On a recent night in the back room of Sea Tramp Tattoo, Deaton, Gilsdorf, and O'Kelly sat down to discuss Traditional tattooing and how it has evolved alongside Portland. Deaton begins by telling a story of how a hurried man in a business suit walked into the shop to get change for the parking meter.

"Bert Grimm asks the guy if he'd ever thought of getting a tattoo. Before he could get out the door to feed the meter, Bert started in with his famous 10-minute speech: 'Many say I am the greatest tattoo artist in the world...' pretty soon the man was sitting down at my station and I was tattooing an eagle on his arm," says Deaton.

After looking through some of Deaton's old photos of his work and customers, including one of a very toothy and tanned Peter Fonda, the three begin talking about the evolution of tattooing.

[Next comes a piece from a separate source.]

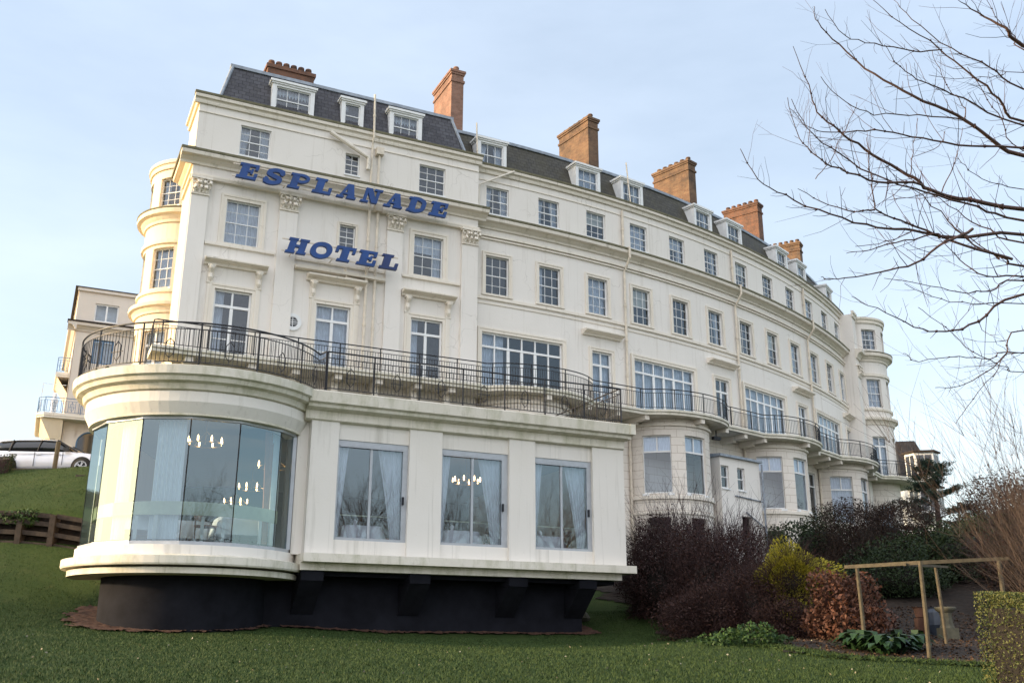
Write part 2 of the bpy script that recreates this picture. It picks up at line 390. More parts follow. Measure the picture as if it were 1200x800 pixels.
def proto(key,w,h,nx,ny,kind='sash',sur=True,b=.17):
    if kind=='sash': fr=frame_sash(w,h,nx,ny)
    elif kind=='top2':       # two small lights above one pane
        fr=MB(); t=.06; q=h*.72
        for a,c in ((-w/2,-w/2+t),(w/2-t,w/2)): fr.box(a,c,.09,.17,0,h)
        for a,c in ((0,t*1.2),(h-t,h),(q-.04,q+.04)): fr.box(-w/2+t,w/2-t,.087,.17,a,c)
        fr.box(-.03,.03,.1,.165,q+.04,h-t); fr.box(-w/2-.05,w/2+.05,-.06,.09,-.09,-.002)
    elif kind=='door':
        fr=MB(); t=.07; q=h*.77
        for a,c in ((-w/2,-w/2+t),(w/2-t,w/2)): fr.box(a,c,.09,.17,0,h)
        for a,c in ((0,.16),(h-t,h),(q-.05,q+.05)): fr.box(-w/2+t,w/2-t,.087,.172,a,c)
        fr.box(-.06,.06,.1,.165,.16,q-.05); fr.box(-.035,.035,.1,.165,q+.05,h-t)
        fr.box(-w/2+t,w/2-t,.11,.16,h*.3,h*.3+.035)
    elif kind=='big':
        fr=MB(); t=.07; q=h*.78
        fr.box(-w/2,-w/2+t,.09,.17,0,h);fr.box(w/2-t,w/2,.09,.17,0,h)
        for a,c in ((0,.14),(h-t,h),(q-.045,q+.045)): fr.box(-w/2+t,w/2-t,.087,.172,a,c)
        for i in range(1,6):
            x=-w/2+w*i/6; k=.07 if i in (2,3,4) else .035
            fr.box(x-k,x+k,.1,.165,.14,q-.045); fr.box(x-.035,x+.035,.1,.165,q+.045,h-t)
    P={'frame':mesh_of(fr,'window_frame','white'),'pane':mesh_of(pane_mb(w-.04,h-.04,z0=.02),'pane','glass'),'w':w,'h':h}
    # curtain choices
    C=[]
    C.append(mesh_of(curtain_mb(-w/2,w/2,0,h),'curtain','net'))
    a=MB()
    for x0,x1,t in ((-w/2,-w/2+.36*w,.35),(w/2-.36*w,w/2,-.35)):
        q=curtain_mb(x0,x1,0,h,tie=t); a.add(q.v,q.f)
    C.append(mesh_of(a,'curtain','net'))
    a=MB(); q=curtain_mb(-w/2,w/2,h*.62,h,amp=.012); a.add(q.v,q.f); q=curtain_mb(w/2-.3*w,w/2,0,h*.62,y=.31); a.add(q.v,q.f)
    C.append(mesh_of(a,'curtain','net'))
    q=curtain_mb(-w/2,-w/2+.3*w,0,h); C.append(mesh_of(q,'curtain','net'))
    a=MB(); q=curtain_mb(-w/2,w/2,h*.73,h,amp=.01,y=.2); a.add(q.v,q.f); C.append(mesh_of(a,'curtain','drape'))
    a=MB(); a.add([(-w/2,.25,h*.55),(w/2,.25,h*.55),(w/2,.25,h),(-w/2,.25,h)],[(0,1,2,3)]); C.append(mesh_of(a,'curtain','blind'))
    P['cur']=C
    P['sur']=mesh_of(surround_mb(w,h,b),'surround','moulding') if sur else None
    WP[key]=P
proto('third',1.12,1.32,3,4,sur=False)
proto('second',1.12,1.78,3,4)
proto('secondF',1.3,1.8,3,4,b=.22)
proto('thirdF',1.2,1.3,3,4,sur=False)
proto('small',.62,.95,2,4,sur=False)
proto('small2',.66,.98,2,4,b=.1)
proto('narrow',1.12,2.75,2,4,'door')
proto('door',1.38,2.75,2,4,'door',b=.2)
proto('big',4.0,2.8,6,2,'big',b=.2)
proto('bay',1.3,2.6,1,1,'top2',sur=False)
proto('bays',1.05,1.5,1,1,'top2',sur=False)
proto('annexw',.55,1.05,1,2,sur=False)
proto('dorm3',1.14,1.14,3,2,sur=False)
proto('dorm2',.66,1.12,1,2,sur=False)
proto('bowt',1.05,1.35,3,4,sur=False)
proto('bow2',1.05,1.85,3,4,sur=False)
proto('bowd',1.05,2.6,2,4,'door',sur=False)
wr=random.Random(3)
def put(key,S,s,z,par=None,name='window',off=0,cur=None,cn=0,absloc=None,rot=None):
    P=WP[key]; par=par or hotel
    loc=Vector(absloc if absloc is not None else S(s,off,z))-ABS[par.name]
    o=child(P['frame'],name,par,loc,srot(S,s) if rot is None else rot)
    child(P['pane'],'pane',o)
    c=wr.choice([0,0,1,1,2,3,3,5,-1]) if cur is None else cur
    if c is not None and c>=0: child(P['cur'][c],'curtain',o)
    if P['sur']: child(P['sur'],'surround',o)
    return o

# ---- front pavilion walls
UL,UR=3.75,15.72
holesF=[]; winF=[]
def fw(key,u,z,**k):
    P=WP[key]; holesF.append((u-P['w']/2,u+P['w']/2,z,z+P['h'])); winF.append((key,u,z,k))
fw('door',5.68,11.58,cur=3,name='window'); fw('door',9.55,11.58,cur=0); fw('door',13.48,11.58,cur=3)
fw('secondF',5.78,16.2,cur=0); fw('small2',9.95,16.85,cur=-1); fw('secondF',13.47,16.2,cur=2)
fw('thirdF',6.0,20.0,cur=1); fw('small',10.0,20.12,cur=-1); fw('thirdF',13.55,20.0,cur=-1)
m=MB(); m.wall(FR,UL,UR,8.0,22.0,holesF,step=20)
m.wall(AR,-.35,31.2,11.3,22.0,[],step=1) if False else None
hp(m,'front_wall','wall')
for key,u,z,k in winF: put(key,FR,u,z,**k)
for z in (11.58,):
    pass
# flank walls (left) and the small return on the right
m=MB(); m.wall(FL,-2.5,0,8.0,22.0,[],step=20); hp(m,'flank_wall','flank')
m=MB(); m.add([(3.75,38.5,8),(4.9,38.5,8),(4.9,38.5,22.2),(3.75,38.5,22.2)],[(0,1,2,3)]); m.add([(4.9,38.5,8),(4.9,50,8),(4.9,50,22.2),(4.9,38.5,22.2)],[(0,1,2,3)]); hp(m,'flank_wall','flank')
m=MB(); m.add([(UR,36,8),(UR,37,8),(UR,37,22.2),(UR,36,22.2)],[(0,1,2,3)]); hp(m,'return_wall','wall')
# crescent walls
hA=[];wA=[]
def aw(key,s,z,**k):
    P=WP[key]; hA.append((s-P['w']/2,s+P['w']/2,z,z+P['h'])); wA.append((key,s,z,k))
for k in range(12):
    s=.89+2.66*k
    aw('third',s,19.9); aw('second',s,16.1)
for k in range(4):
    aw('big',2.16+8.08*k,11.55,cur=0 if k else 3)
    aw('narrow',6.35+8.08*k,11.58,cur=[0,3,0,0][k])
m=MB(); m.wall(AR,-.3,31.3,11.3,22.05,hA); hp(m,'crescent_wall','wall')
for key,s,z,k in wA: put(key,AR,s,z,**k)
hG=[]
G=[('bay',6.35,8.1),('bay',22.85,8.05)]
for key,s,z in G: hG.append((s-.55,s+.55,z,z+2.6))
m=MB(); m.wall(AR,-.3,37.5,3.0,11.3,[(22.85-.65,22.85+.65,8.05,10.65)]); hp(m,'ground_floor_wall','rustic')
put('bay',AR,22.85,8.05,cur=-1)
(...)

"Traditional is just that because it doesn't really evolve, it's just all there was at the time," says Gilsdorf. "The customer would come in asking for something and you'd say, 'We can't do this or we can't do that, it's gotta have a hard black line and heavy shading,'" adds Deaton. Gilsdorf continues, saying, "And nowadays I don't feel like I need to make a mark... where everyone can see a tattoo and say, 'Oh, that's a Dan Gilsdorf piece.' To me it's more interesting to come hang out with guys like J.D. and Don, to be a part of this crazy history that we all love so much."

When asked about Portland's profile in the tattoo world, O'Kelly says, "Other cities are known for great artists, like San Francisco or LA or Amsterdam, but I think that Portland has some of the world's best. There are people here who are both very avant-garde and very throwback Traditional—almost in perfect tandem. It's that tension between progressiveness and tradition that allows old-school tattooing to continue to be relevant in Portland."

Whether viewed as an archival reference point in the origins of an electric era, or as a genre within a larger artistic field, Traditional tattoos—with their raw energy and simple structure—are woven into Americana culture like no other form of art. Toward the end of the evening in that back room of Sea Tramp, Don Deaton finishes the thought simply. Like rock 'n' roll, he says, "I think the Traditional style will always be around. It will always be here."